Rasulullah Saw. begitu membanggakan kaum muslim memperbanyak keturunan sebagaimana sabda Beliau, “Nikahilah perempuan yang penyayang dan dapat mempunyai anak banyak karena sesungguhnya aku akan berbangga dengan sebab banyaknya kamu dihadapan para Nabi nanti pada hari kiamat” (Shahih Riwayat Ahmad, Ibnu Hibban dan Sa’id bin Manshur dari jalan Anas bin Malik).
Memiliki keturunan selain perwujudan Gharizah Nau’ ( naluri berkasih sayang) Allah pun memberi anak sebagai anugerah sekaligus amanah. Ini adalah hal prerogatif Allah swt., sebagaimana firman Allah yang artinya,” Milik Allah-lah kerajaan langit dan bumi; Dia menciptakan apa yang Dia kehendaki, memberikan anak perempuan kepada siapa yang Dia kehendaki dan memberikan anak laki-laki kepada siapa yang Dia kehendaki” (TQS asy-Syura:49). Lantas dengan alasan apa manusia pongah membuat aturan sendiri?
Islam Sistem Terbaik Anti Childfree
Perilaku Childfree dan kampanyenya perlu diwaspadai, sebab ia hanyalah dampak. Pun semua yang dijadikan alasan untuk sah melakukan Childfree berpangkal pada satu persoalan, yaitu tidak diterapkannya sistem Islam secara menyeluruh. Sebaliknya berkiblat pada cara pandang kafir barat yang memuja kebebasan.
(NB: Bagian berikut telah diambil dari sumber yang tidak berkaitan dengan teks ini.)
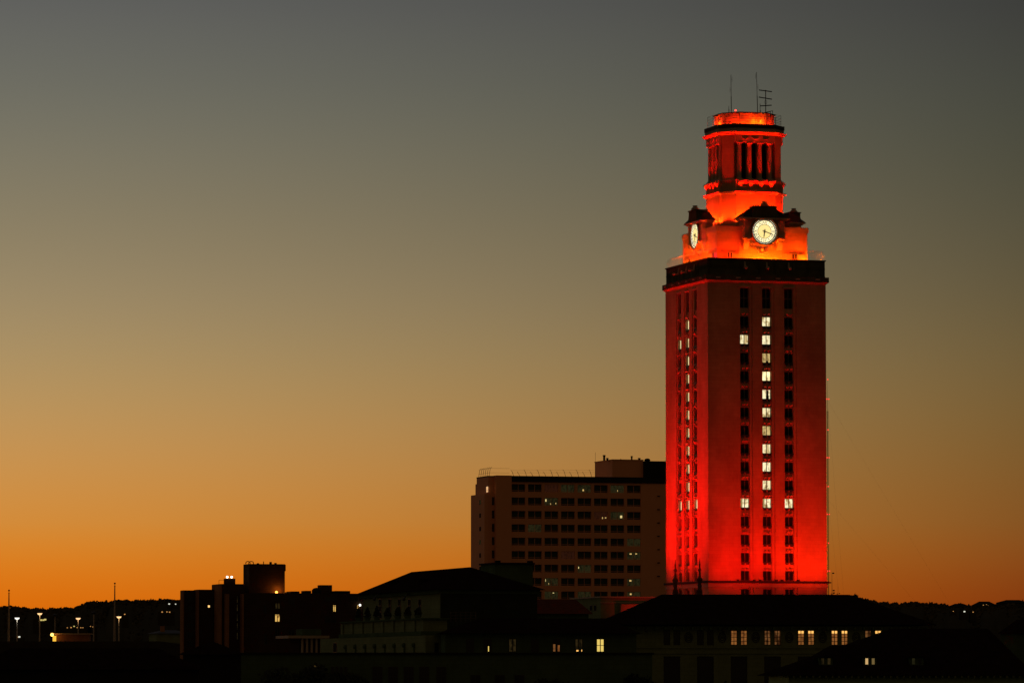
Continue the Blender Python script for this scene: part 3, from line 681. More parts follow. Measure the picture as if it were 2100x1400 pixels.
# ------------------------------------------------------------------ other buildings
class Bld:
    def __init__(s, name, label, cat, px, py, Y, ang=ANG, group=None):
        A = at(px, py, Y); s.A = Vector((A.x, A.y, 0)); s.u = Vector((math.cos(ang), math.sin(ang), 0)); s.v = Vector((-math.sin(ang), math.cos(ang), 0))
        s.o = empty(name, s.A, ang, label, cat, group)
    def F(s, px, py, y=0.): return hit(s.A + s.v * y, s.u, px, py)              # -> x, z on the front plane
    def L(s, px, py, x=0.): return hit(s.A + s.u * x, s.v, px, py)              # -> y, z on the left plane
    def winF(s, p0, p1, q0, q1, pm, y=0., nx=(0,), nz=(), fr=None, label=None, name='window', pr=.05):
        x0, z1 = s.F(p0, q0, y); x1, z0 = s.F(p1, q1, y); w, h = abs(x1 - x0) / 2, abs(z1 - z0) / 2
        return s._w(((x0 + x1) / 2, y, (z0 + z1) / 2), 0, w, h, pm, nx, nz, fr, label, name, pr)
    def winL(s, p0, p1, q0, q1, pm, x=0., nx=(0,), nz=(), fr=None, label=None, name='window', pr=.05):
        pm = DARKV if pm is GLASS else pm
        y0, z1 = s.L(p0, q0, x); y1, z0 = s.L(p1, q1, x); w, h = abs(y1 - y0) / 2, abs(z1 - z0) / 2
        return s._w((x, (y0 + y1) / 2, (z0 + z1) / 2), -math.pi / 2, w, h, pm, nx, nz, fr, label, name, pr)
    def _w(s, c, rz, w, h, pm, nx, nz, fr, label, name, pr):
        f = frame_mesh(w, h, -pr, ([n * w for n in nx], [n * h for n in nz]), .06).build(name, fr or FRAME, s.o, c, rz)
        MB().quad((-w + .03, -.02, -h + .03), (w - .03, -.02, -h + .03), (w - .03, -.02, h - .03), (-w + .03, -.02, h - .03)).build('pane', pm, f)
        if label: f['label'] = label
        return f
def hip(x0, x1, y0, y1, z0, z1, r0, r1, yr=None):        # hip roof with the ridge along x between r0 and r1
    ym = (y0 + y1) / 2 if yr is None else yr; m = MB()
    m.add([(x0, y0, z0), (x1, y0, z0), (x1, y1, z0), (x0, y1, z0), (r0, ym, z1), (r1, ym, z1)], [(0, 1, 5, 4), (1, 2, 5), (2, 3, 4, 5), (3, 0, 4), (0, 3, 2, 1)]); return m
def hipy(x0, x1, y0, y1, z0, z1, r0, r1):                # ridge along y
    xm = (x0 + x1) / 2; m = MB()
    m.add([(x0, y0, z0), (x1, y0, z0), (x1, y1, z0), (x0, y1, z0), (xm, r0, z1), (xm, r1, z1)], [(0, 1, 4), (1, 2, 5, 4), (2, 3, 5), (3, 0, 4, 5), (0, 3, 2, 1)]); return m

# tall block of flats behind
B = Bld('apartment_block', 'tall pale apartment block with a grid of dark wide windows behind the tower', 'building', 1017, 1100, 1100)
xr = B.F(1420, 1000)[0]; zt = B.F(1050, 987)[1]
x48 = B.F(1048.3, 1000)[0]; colx = [B.F(1049.3 + 33.87 * i, 1080)[0] for i in range(8)]; cw = B.F(1049.3 + 28.4, 1080)[0] - colx[0]
rowz = [B.F(1180, 993.2 + 27.35 * i)[1] for i in range(16)]; rowz = [z for z in rowz if z > 3]; rh = 16.3 * 1105 / F
m = MB(); xs = [0]
for c in colx: xs += [c, c + cw]
xs.append(xr); zs = [0]
for z in reversed(rowz): zs += [z - rh, z]
zs.append(zt)
D = [[(.45 if (i % 2 == 1 and j % 2 == 1) else (.0 if (i == 0 or i == len(xs) - 2) else .06)) for j in range(len(zs) - 1)] for i in range(len(xs) - 1)]
P = lambda x, z, d: (x, d, z)
m.relief(P, xs, zs, D); dep = 16.8
m.quad((0, 0, 0), (0, dep, 0), (0, dep, zt), (0, 0, zt)); m.quad((xr, 0, 0), (xr, dep, 0), (xr, dep, zt), (xr, 0, zt)); m.quad((0, dep, 0), (xr, dep, 0), (xr, dep, zt), (0, dep, zt)); m.quad((0, 0, zt), (xr, 0, zt), (xr, dep, zt), (0, dep, zt))
m.box(0, x48, -.35, -.003, 0, zt); m.box(0, x48, -.35, 2.5, zt + .003, B.F(1030, 974.3)[1]); m.box(x48 + (xr - x48) * .87, xr, -.2, -.003, 0, B.F(1340, 971)[1])
m.build('wall', BLOCKW, B.o)
fw = frame_mesh(cw / 2, rh / 2, 0, ((0,), (-rh * .30,)), .07).mesh('block_frame', BLOCKW)
def pmesh(mt): return MB().quad((-cw / 2 + .05, .05, -rh / 2 + .05), (cw / 2 - .05, .05, -rh / 2 + .05), (cw / 2 - .05, .05, rh / 2 - .05), (-cw / 2 + .05, .05, rh / 2 - .05)).mesh('pane', mt)
TINT = mat('tinted_glass', (.035, .055, .04), .6, .5, .12)  # faint green sky reflection put into the glass colour
PMB = {mt.name: pmesh(mt) for mt in (TINT, ROOMDIM, ROOMRED)}
special = {(0, 3): ROOMDIM, (0, 4): ROOMDIM, (0, 6): ROOMDIM, (0, 2): ROOMRED, (1, 2): ROOMDIM, (2, 5): ROOMRED, (2, 6): ROOMDIM, (3, 1): ROOMDIM, (4, 7): ROOMDIM, (5, 3): ROOMRED, (5, 7): ROOMDIM, (6, 4): ROOMDIM, (7, 2): ROOMDIM, (7, 7): ROOMDIM, (8, 2): ROOMDIM, (8, 4): ROOMDIM, (8, 7): ROOMDIM}
glows = {(0, 4): [(-.15, -.5, .2, .25, 0)], (0, 6): [(.05, -.55, .12, .22, 0)], (1, 2): [(-.85, .4, .18, .3, 1), (.75, -.55, .1, .2, 0), (-.1, -.7, .12, .15, 0)], (2, 5): [(.3, -.75, .15, .2, 0), (.8, -.7, .2, .15, 0)], (2, 6): [(.65, -.35, .3, .35, 1)], (6, 4): [(-.9, .35, .1, .25, 1)], (7, 2): [(-.9, .5, .06, .3, 1), (-.4, -.6, .06, .2, 0)], (7, 7): [(-.55, .55, .3, .18, 0)], (5, 7): [(-.5, .6, .3, .15, 0), (.4, .65, .25, .12, 0)], (8, 2): [(.35, .75, .2, .08, 1)], (8, 7): [(-.5, .5, .25, .2, 0)]}
GLW = [emit('room_lamp', (.85, .55, .18), .8), emit('room_tube', (.85, .66, .26), .9)]
for j, z in enumerate(rowz[:9]):
    for i, c in enumerate(colx):
        w = put('window', fw, B.o, (c + cw / 2, .3, z - rh / 2))
        mt = special.get((j, i), TINT); put('pane', PMB[mt.name], w)
        for gx, gz, gw, gh, t_ in glows.get((j, i), []):
            mm = MB().quad((-gw * cw / 4, 0, -gh * rh / 2), (gw * cw / 4, 0, -gh * rh / 2), (gw * cw / 4, 0, gh * rh / 2), (-gw * cw / 4, 0, gh * rh / 2))
            mm.build('room_light', GLW[t_], w, (gx * cw / 2 * .9, .03, gz * rh / 2 * .8))
# left wing
z0w = B.L(966, 1018.5)[1]
m = MB(); xw = B.F(1004, 1050, 0)[0]; yl = B.L(977.5, 1000, xw)[0] + 2
m.box(xw - .0, -.003, 1.2, yl - 2, 0, B.L(1000, 979)[1]); xl = xw
yw = B.L(965.7, 1050, xl - .9)[0]
m2 = MB().box(xl - .9, xl - .003, 1.0, yw, 0, z0w)
m.build('wing_wall', BLOCKW, B.o); m2.build('stair_wall', BLOCKW, B.o)
m = MB().box(xl - .06, -.003, 1.15, yl - 1.95, B.L(1000, 979)[1], B.L(1000, 979)[1] + .2); m.build('wing_coping', BLOCKDK, B.o)
for i in range(8):
    q = 1018.8 + 27.2 * i
    B.winF(1008.7, 1016, q, q + 16.5, GLASS, y=1.2, nz=(-.5,))
for i in range(7):
    q = 1025 + 27.2 * i
    B.winL(983.2, 986.4, q, q + 9, GLASS if i not in (0, 3) else ROOMDIM, x=xl - .9, nx=())
B.winL(997.2, 1001.6, 997, 1009, emit('lit_peach', (1, .55, .25), .8), x=xl - .003 + .0, nx=(), nz=(-.3,), label='small lit window')
m = MB(); zp = zt; zq = B.F(1180, 976.5)[1]
m.prism([(x48 + .05, -.25), (x48 + (xr - x48) * .868, -.25), (x48 + (xr - x48) * .868, 3), (x48 + .05, 3)], zp, zq, [(x48 + .05, .3), (x48 + (xr - x48) * .866, .3), (x48 + (xr - x48) * .866, 3), (x48 + .05, 3)]); m.build('roof_band', BLOCKDK, B.o)
# penthouse
xa, xb = B.F(1256, 960, 1.5)[0], B.F(1319, 960, 1.5)[0]; zp1 = B.F(1290, 943.5, 1.5)[1]
yp = B.L(1220, 960, xa)[0]; m = MB().box(xa, xb, 1.5, yp, zt - .5, zp1); m.box(xa - .1, xb + .1, 1.4, yp + .1, zp1, zp1 + .2); m.build('penthouse', BLOCKW, B.o)
m = MB().box(xb + .02, xr, .6, 9, zt - .5, B.F(1340, 945, .6)[1]); m.build('plant_screen', BLOCKDK, B.o)
m = MB()
for px, top, w in ((1239, 932.5, .26), (1245.5, 938.5, .24), (1273, 940.5, .1), (1295.5, 934.5, .2), (1311, 938.5, .26)):
    x = B.F(px, 940, 4)[0]; z = B.F(px, top, 4)[1]; m.lathe([(w, zp1), (w, z - .25), (w * 1.5, z - .22), (w * 1.5, z - .1), (w * .7, z)], (x, 4), 8)
x = B.F(1327.5, 940, 4)[0]; z = B.F(1327, 939.5, 4)[1]; m.lathe([(.35, z - 1.5), (.35, z - .7), (.75, z - .5), (.6, z - .15), (.2, z)], (x, 4), 10)
m.build('vent_pipes', BLOCKDK, B.o)
m = MB(); x = B.F(1221, 940, 3)[0]; m.tube((x, 3, zt), (x, 3, B.F(1221, 927, 3)[1]), .03, 5); m.build('antenna', BLOCKDK, B.o)
m = MB()
for i in range(7):
    q = 1017 + 27.3 * i; x, z = B.F(1350, q); m.box(x - .3, x + .3, -.26, -.19, z - .13, z + .13)
m.build('wall_vents', BLOCKDK, B.o)
m = MB()                                    # curved rooftop railing
for i in range(13):
    px = 1050.5 + 13.35 * i; x = B.F(px, 970, .6)[0]; t_ = 962.5 if i % 2 == 0 else 967
    z1 = B.F(px, t_, .6)[1]; m.tube((x + .35, .6, zq - .2), (x, .6, z1 - .5), .05, 5); m.tube((x, .6, z1 - .5), (x - .35, .6, z1), .04, 5)
for q in (963, 966.5, 970): 
    m.tube((B.F(1050, q, .6)[0], .6, B.F(1050, q, .6)[1]), (B.F(1219, q + .8, .6)[0], .6, B.F(1219, q + .8, .6)[1]), .018, 4)
zz0 = B.L(1000, 979)[1]
for i in range(6):
    y = 1.5 + i * (yl - 4) / 5; m.tube((xw + .3, y, zz0), (xw + .6, y, zz0 + 1.9), .05, 5); m.tube((xw + .6, y, zz0 + 1.9), (xw + 1., y, zz0 + 2.2), .04, 5)
for h in (.9, 1.9): m.tube((xw + .5, 1.5, zz0 + h), (xw + .5, yl - 2, zz0 + h), .03, 4); m.tube((xw + .5, 1.5, zz0 + h), (x48, 1.5, zz0 + h), .03, 4)
m.build('roof_railing', MASTM, B.o)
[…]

Dalam pandangan Islam, hakikat tujuan pernikahan adalah untuk melestarikan keturunan dan mendapat keberkahan pahala yang mengalir tanpa putus, yaitu melalui anak keturunan yang saleh, amal saleh, dan jariah ilmu yang bermanfaat. Maka ini perlu support sistem dari negara yang perannya adalah Raain ( pengurus umat).
Diantaranya ada jaminan kebutuhan pokok yang enam, sandang, pangan, papan, kesehatan, pendidikan dan keamanan dipenuhi negara. Pembiayaan berasal dari Baitulmal yang berisi hasil pengelolaan harta kepemilikan umum, kepemilikan negara dan zakat.
Negara tidak memberlakukan pajak, dan tidak pula menjadikan kebijakan negara kafir sebagai peraturan yang diratifikasi. Negara ini adalah negara berdasarkan syariat, yaitu Khilafah. Wallahualam bissawab. [ LM/ry ].